(WHAT IS NEEDED) Repeat the full listing below verbatim and keep the images out.
=== COLLECTED DATA ===
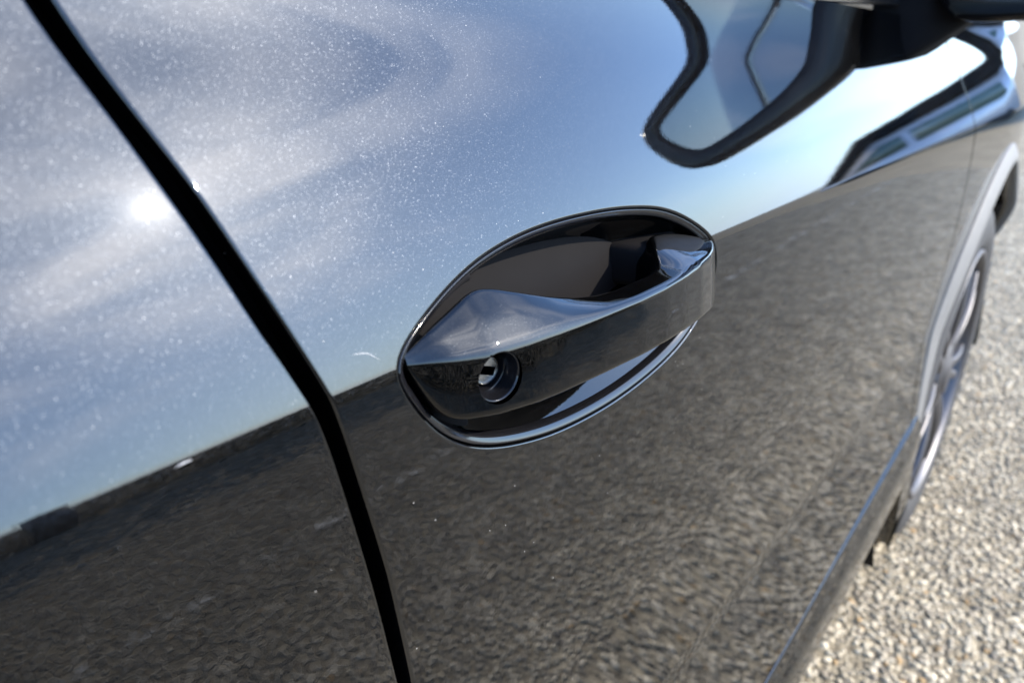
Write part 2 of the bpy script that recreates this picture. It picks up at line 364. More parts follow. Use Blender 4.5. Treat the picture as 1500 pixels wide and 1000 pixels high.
# ---- front wing with a flared wheel arch
def flare(P):
    r = np.hypot(P[:, 0]-HUB[0], P[:, 2]-HUB[2]); return r
wg = MB()
whs = hsamp(-.60, .15, .006)
wl = lambda h: fgap(h)+.0045
P = []
cols = [(i, d) for i, d in edge_cols()]
xs = np.unique(np.r_[np.linspace(0, .55, 60), np.linspace(.55, 1, 60)])
for h in whs:
    a = float(wl(h)); b = 2.42; row = [S(a+i, h, d) for i, d in cols]
    for t in xs[1:]: row.append(S(a+RROLL+(b-a-RROLL)*t, h))
    P.append(row)
P = np.array(P)
r = np.hypot(P[..., 0]-HUB[0], P[..., 2]-HUB[2])
def lipy(c): c = np.clip((np.asarray(c)-.70)/.28, 0, 1); return .07*c*c
def archy(a, rr=.455): return float(ysurf(HUB[0]+rr*math.cos(a), HUB[2]+rr*math.sin(a)-float(zc(HUB[0]+rr*math.cos(a)))))*(1 if math.cos(a) < .3 else max(0, 1-(math.cos(a)-.3)*2.5))
q = np.clip((r-.437)/.05, 0, 1); w = (1-q*q*(3-2*q))*np.clip((P[..., 0]-HUB[0]-.1)/.15, 0, 1)
P[..., 1] += (lipy((P[..., 0]-HUB[0])/.437)-ysurf(P[..., 0], P[..., 2]-zc(P[..., 0])))*w
n = gnormals(P); wg.grid(P, Nrm=n, flip=True)
wg.clip(lambda V: np.hypot(V[:, 0]-HUB[0], V[:, 2]-HUB[2])-.436)
ang = np.linspace(rad(-38), rad(205), 120)
lp = [(.436, 0), (.4335, .0004), (.430, .0020), (.427, .0055), (.426, .010), (.427, .018), (.432, .05)]
G = np.stack([np.stack([np.array([HUB[0]+rr*math.cos(a), archy(a)+float(lipy(math.cos(a)))+dd, HUB[2]+rr*math.sin(a)]) for a in ang]) for rr, dd in lp])
wg.grid(G, flip=False)
wg.build('front_wing', PAINT, CAR)
# matt plastic wheel arch trim
at = MB(); ang = np.linspace(rad(-30), rad(173), 130)
G = np.stack([np.stack([np.array([HUB[0]+rr*math.cos(a), archy(a)+float(lipy(math.cos(a)))+.001+(dd if dd > 0 else dd*min(1, max(0, (rad(174)-a)/rad(40)))**.7), HUB[2]+rr*math.sin(a)]) for a in ang]) for rr, dd in
    [(.466, .02), (.466, -.002), (.4645, -.004), (.461, -.006), (.456, -.0085), (.451, -.011), (.446, -.013), (.441, -.0145), (.437, -.015), (.433, -.0135), (.431, -.010), (.430, -.004), (.430, .03)]])
at.grid(G, flip=False); at.clip(lambda V: V[:, 0]-(.925+.02)); at.build('arch_trim', PLASTIC, CAR)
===
(FULL SOLUTION)
Write part 2 of the bpy script that recreates this picture. It picks up at line 364. More parts follow. Use Blender 4.5. Treat the picture as 1500 pixels wide and 1000 pixels high.
# ---- front wing with a flared wheel arch
def flare(P):
    r = np.hypot(P[:, 0]-HUB[0], P[:, 2]-HUB[2]); return r
wg = MB()
whs = hsamp(-.60, .15, .006)
wl = lambda h: fgap(h)+.0045
P = []
cols = [(i, d) for i, d in edge_cols()]
xs = np.unique(np.r_[np.linspace(0, .55, 60), np.linspace(.55, 1, 60)])
for h in whs:
    a = float(wl(h)); b = 2.42; row = [S(a+i, h, d) for i, d in cols]
    for t in xs[1:]: row.append(S(a+RROLL+(b-a-RROLL)*t, h))
    P.append(row)
P = np.array(P)
r = np.hypot(P[..., 0]-HUB[0], P[..., 2]-HUB[2])
def lipy(c): c = np.clip((np.asarray(c)-.70)/.28, 0, 1); return .07*c*c
def archy(a, rr=.455): return float(ysurf(HUB[0]+rr*math.cos(a), HUB[2]+rr*math.sin(a)-float(zc(HUB[0]+rr*math.cos(a)))))*(1 if math.cos(a) < .3 else max(0, 1-(math.cos(a)-.3)*2.5))
q = np.clip((r-.437)/.05, 0, 1); w = (1-q*q*(3-2*q))*np.clip((P[..., 0]-HUB[0]-.1)/.15, 0, 1)
P[..., 1] += (lipy((P[..., 0]-HUB[0])/.437)-ysurf(P[..., 0], P[..., 2]-zc(P[..., 0])))*w
n = gnormals(P); wg.grid(P, Nrm=n, flip=True)
wg.clip(lambda V: np.hypot(V[:, 0]-HUB[0], V[:, 2]-HUB[2])-.436)
ang = np.linspace(rad(-38), rad(205), 120)
lp = [(.436, 0), (.4335, .0004), (.430, .0020), (.427, .0055), (.426, .010), (.427, .018), (.432, .05)]
G = np.stack([np.stack([np.array([HUB[0]+rr*math.cos(a), archy(a)+float(lipy(math.cos(a)))+dd, HUB[2]+rr*math.sin(a)]) for a in ang]) for rr, dd in lp])
wg.grid(G, flip=False)
wg.build('front_wing', PAINT, CAR)
# matt plastic wheel arch trim
at = MB(); ang = np.linspace(rad(-30), rad(173), 130)
G = np.stack([np.stack([np.array([HUB[0]+rr*math.cos(a), archy(a)+float(lipy(math.cos(a)))+.001+(dd if dd > 0 else dd*min(1, max(0, (rad(174)-a)/rad(40)))**.7), HUB[2]+rr*math.sin(a)]) for a in ang]) for rr, dd in
    [(.466, .02), (.466, -.002), (.4645, -.004), (.461, -.006), (.456, -.0085), (.451, -.011), (.446, -.013), (.441, -.0145), (.437, -.015), (.433, -.0135), (.431, -.010), (.430, -.004), (.430, .03)]])
at.grid(G, flip=False); at.clip(lambda V: V[:, 0]-(.925+.02)); at.build('arch_trim', PLASTIC, CAR)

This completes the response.